** Given problem **
The records that follow must be reproduced in full, exactly as written.
>> Begin Listed entries
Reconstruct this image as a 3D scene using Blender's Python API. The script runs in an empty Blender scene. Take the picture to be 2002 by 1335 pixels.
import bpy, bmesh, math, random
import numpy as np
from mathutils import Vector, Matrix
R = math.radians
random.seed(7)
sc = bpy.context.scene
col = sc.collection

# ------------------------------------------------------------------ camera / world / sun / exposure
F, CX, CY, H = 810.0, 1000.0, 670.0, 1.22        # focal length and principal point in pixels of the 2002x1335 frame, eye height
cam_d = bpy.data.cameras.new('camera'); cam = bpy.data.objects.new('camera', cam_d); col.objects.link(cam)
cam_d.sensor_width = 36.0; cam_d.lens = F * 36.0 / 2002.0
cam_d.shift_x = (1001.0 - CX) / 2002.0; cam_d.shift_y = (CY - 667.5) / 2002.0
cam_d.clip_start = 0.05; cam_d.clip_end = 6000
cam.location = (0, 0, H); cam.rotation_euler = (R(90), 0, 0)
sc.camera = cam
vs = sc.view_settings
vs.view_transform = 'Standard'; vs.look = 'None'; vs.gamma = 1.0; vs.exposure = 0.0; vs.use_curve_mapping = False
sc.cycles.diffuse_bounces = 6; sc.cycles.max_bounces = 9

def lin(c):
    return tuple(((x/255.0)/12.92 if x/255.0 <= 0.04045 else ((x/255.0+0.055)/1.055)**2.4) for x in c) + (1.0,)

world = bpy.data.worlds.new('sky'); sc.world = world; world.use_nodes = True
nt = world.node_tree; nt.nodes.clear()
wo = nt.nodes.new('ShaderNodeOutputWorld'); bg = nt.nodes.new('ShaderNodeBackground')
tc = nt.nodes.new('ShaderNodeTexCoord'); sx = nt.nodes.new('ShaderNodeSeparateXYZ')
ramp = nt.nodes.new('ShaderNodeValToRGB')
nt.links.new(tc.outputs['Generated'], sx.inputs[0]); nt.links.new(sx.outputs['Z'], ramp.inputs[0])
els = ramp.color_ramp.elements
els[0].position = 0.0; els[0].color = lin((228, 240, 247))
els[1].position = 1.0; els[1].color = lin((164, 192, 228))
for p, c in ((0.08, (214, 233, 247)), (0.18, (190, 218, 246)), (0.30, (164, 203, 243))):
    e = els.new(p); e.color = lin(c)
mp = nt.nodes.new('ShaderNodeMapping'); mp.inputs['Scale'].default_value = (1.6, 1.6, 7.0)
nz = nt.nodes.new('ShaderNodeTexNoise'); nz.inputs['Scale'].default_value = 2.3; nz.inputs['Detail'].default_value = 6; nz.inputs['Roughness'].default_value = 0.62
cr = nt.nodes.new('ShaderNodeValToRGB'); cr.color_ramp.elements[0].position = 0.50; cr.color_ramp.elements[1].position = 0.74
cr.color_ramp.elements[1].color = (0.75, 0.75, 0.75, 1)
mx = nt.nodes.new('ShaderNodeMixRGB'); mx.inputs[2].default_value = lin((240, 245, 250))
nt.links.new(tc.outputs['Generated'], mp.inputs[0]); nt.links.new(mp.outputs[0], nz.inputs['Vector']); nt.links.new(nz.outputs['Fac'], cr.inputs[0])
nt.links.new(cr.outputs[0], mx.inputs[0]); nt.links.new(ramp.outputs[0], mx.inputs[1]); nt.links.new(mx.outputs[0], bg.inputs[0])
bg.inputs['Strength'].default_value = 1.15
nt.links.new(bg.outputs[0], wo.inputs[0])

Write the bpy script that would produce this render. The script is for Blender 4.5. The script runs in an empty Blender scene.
>> End Listed entries
** Solved problem **
Reconstruct this image as a 3D scene using Blender's Python API. The script runs in an empty Blender scene. Take the picture to be 2002 by 1335 pixels.
import bpy, bmesh, math, random
import numpy as np
from mathutils import Vector, Matrix
R = math.radians
random.seed(7)
sc = bpy.context.scene
col = sc.collection

# ------------------------------------------------------------------ camera / world / sun / exposure
F, CX, CY, H = 810.0, 1000.0, 670.0, 1.22        # focal length and principal point in pixels of the 2002x1335 frame, eye height
cam_d = bpy.data.cameras.new('camera'); cam = bpy.data.objects.new('camera', cam_d); col.objects.link(cam)
cam_d.sensor_width = 36.0; cam_d.lens = F * 36.0 / 2002.0
cam_d.shift_x = (1001.0 - CX) / 2002.0; cam_d.shift_y = (CY - 667.5) / 2002.0
cam_d.clip_start = 0.05; cam_d.clip_end = 6000
cam.location = (0, 0, H); cam.rotation_euler = (R(90), 0, 0)
sc.camera = cam
vs = sc.view_settings
vs.view_transform = 'Standard'; vs.look = 'None'; vs.gamma = 1.0; vs.exposure = 0.0; vs.use_curve_mapping = False
sc.cycles.diffuse_bounces = 6; sc.cycles.max_bounces = 9

def lin(c):
    return tuple(((x/255.0)/12.92 if x/255.0 <= 0.04045 else ((x/255.0+0.055)/1.055)**2.4) for x in c) + (1.0,)

world = bpy.data.worlds.new('sky'); sc.world = world; world.use_nodes = True
nt = world.node_tree; nt.nodes.clear()
wo = nt.nodes.new('ShaderNodeOutputWorld'); bg = nt.nodes.new('ShaderNodeBackground')
tc = nt.nodes.new('ShaderNodeTexCoord'); sx = nt.nodes.new('ShaderNodeSeparateXYZ')
ramp = nt.nodes.new('ShaderNodeValToRGB')
nt.links.new(tc.outputs['Generated'], sx.inputs[0]); nt.links.new(sx.outputs['Z'], ramp.inputs[0])
els = ramp.color_ramp.elements
els[0].position = 0.0; els[0].color = lin((228, 240, 247))
els[1].position = 1.0; els[1].color = lin((164, 192, 228))
for p, c in ((0.08, (214, 233, 247)), (0.18, (190, 218, 246)), (0.30, (164, 203, 243))):
    e = els.new(p); e.color = lin(c)
mp = nt.nodes.new('ShaderNodeMapping'); mp.inputs['Scale'].default_value = (1.6, 1.6, 7.0)
nz = nt.nodes.new('ShaderNodeTexNoise'); nz.inputs['Scale'].default_value = 2.3; nz.inputs['Detail'].default_value = 6; nz.inputs['Roughness'].default_value = 0.62
cr = nt.nodes.new('ShaderNodeValToRGB'); cr.color_ramp.elements[0].position = 0.50; cr.color_ramp.elements[1].position = 0.74
cr.color_ramp.elements[1].color = (0.75, 0.75, 0.75, 1)
mx = nt.nodes.new('ShaderNodeMixRGB'); mx.inputs[2].default_value = lin((240, 245, 250))
nt.links.new(tc.outputs['Generated'], mp.inputs[0]); nt.links.new(mp.outputs[0], nz.inputs['Vector']); nt.links.new(nz.outputs['Fac'], cr.inputs[0])
nt.links.new(cr.outputs[0], mx.inputs[0]); nt.links.new(ramp.outputs[0], mx.inputs[1]); nt.links.new(mx.outputs[0], bg.inputs[0])
bg.inputs['Strength'].default_value = 1.15
nt.links.new(bg.outputs[0], wo.inputs[0])

Write the bpy script that would produce this render. The script is for Blender 4.5. The script runs in an empty Blender scene.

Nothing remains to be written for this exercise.